Nov 21, 2011


Lars Von Trier is unlike any other director.  Every time I watch his films for the first time (for my sanity, usually the only time), I become a potential victim of an impending disaster. An example- watching another planet hurtling towards Earth, waiting for the apocalyptic crash that pulverizes every atom of faith or optimism. With Von Trier having recently been declared persona non grata at Cannes, my desire to see his latest experiment in dystopia is greatly emboldened.

Two years ago, I saw Von Trier’s previous film Antichrist, in theaters. There were about forty people who had no idea what they were getting themselves into when the film started and fewer than twenty PTSD victims remained when the film ended. This has since become my most recommended film of the last two years as a fantastically enigmatic justification for misogyny. I had seen other Von Trier films to this point with mixed results, with only Breaking the Waves and Dancer in the Dark standing out. But after the raw elemental brilliance of Antichrist, Von Trier became filmmaker mucho grata in my playlist.

Melancholia stars Kirsten Dunst (The Virgin Suicides) as Justine, a successful marketing executive who becomes depressed just after marrying Michael, played by Alexander Skarsgard (True Blood). The beginning sequence of unsettling visual poetry is reminiscent of Cocteau’s Orpheus, a highlight reel of future events told using only Wagner’s opening to Tristan and Isolde as a harmoniously dissonant foil to the potential chaos befalling Justine, her sister Claire (Charlotte Gainsbourg, who played She in Antichrist), and Claire’s son Leo (Cameron Spurr). Most notable is the syzygy of these three- with Justine under Melancholia, Leo with the Moon, and Claire with the Sun.

After the surrealistic prologue we join the reception, where Justine’s alignment with Melancholia is further realized as she becomes depressed. As suggested by the title, depression is a huge theme in this film, and the steps taken as they reconcile with their despair becomes the major conflict wrought between the characters.
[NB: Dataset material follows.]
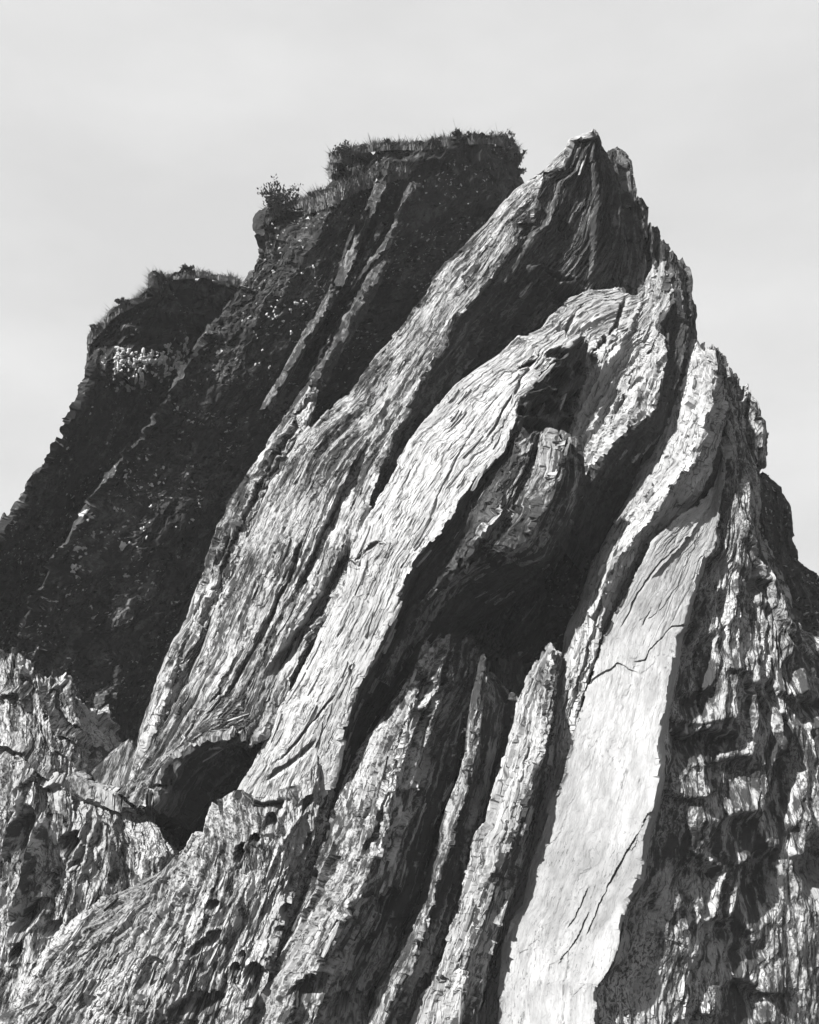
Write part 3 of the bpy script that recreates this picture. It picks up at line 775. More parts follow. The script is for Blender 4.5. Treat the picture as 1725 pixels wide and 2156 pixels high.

Justine seems to be ahead of the curve regarding this notion of a path one must follow through the melancholy. Because, as you may guess, things do begin to unravel, for everyone, even Claire’s optimistic husband John (Kiefer Sutherland) eventually falters.

Justine’s whimsy on what should be the happiest day of her life is flanked by her goofy father (John Hurt) and her peace freak mother (Charlotte Rampling), whose bitterness and obvious disgust for her ex-husband drives a wedge between them all. Justine keeps seeking solitude amongst this and everything else, finding solace by gazing at the stars, knowing something is coming. After despair and helplessness comes resignation, this is where Justine finds herself just as Claire enters into despair, still a verse behind.

Following the reception we stay at this gorgeous castle where Claire and John are taking care of a hapless Justine. John is eagerly awaiting Melancholia, which is supposed to pass by Earth harmlessly yet gloriously. Claire’s increasing fear becomes inversely proportional to Justine’s apathy. This is further edified later by Justine’s rejection to Claire’s pleas, echoing the rejection Justine felt earlier from her mother’s dismissal towards her when she felt the melancholy coming on. I guess we all become our parents in some way.

Watching this film was like defusing a bomb attached to your reason. If you cut the wrong wire, the surreal will envelope you. Don’t become sad and fear not.  Von Trier has made a very effective film that I will watch again, knowing that I will find more planets lurking behind the stars (minus the bloody handjobs found in other films of his). Things do come together; the people and their overlapping mood cycles run their course. The resignation from before morphs into a tired serenity, as if they are ready to let the melancholia envelope them. Is that the lesson? That would suggest redemption, something sparsely found in a Von Trier film. How about a fantastic justification for popping Zoloft?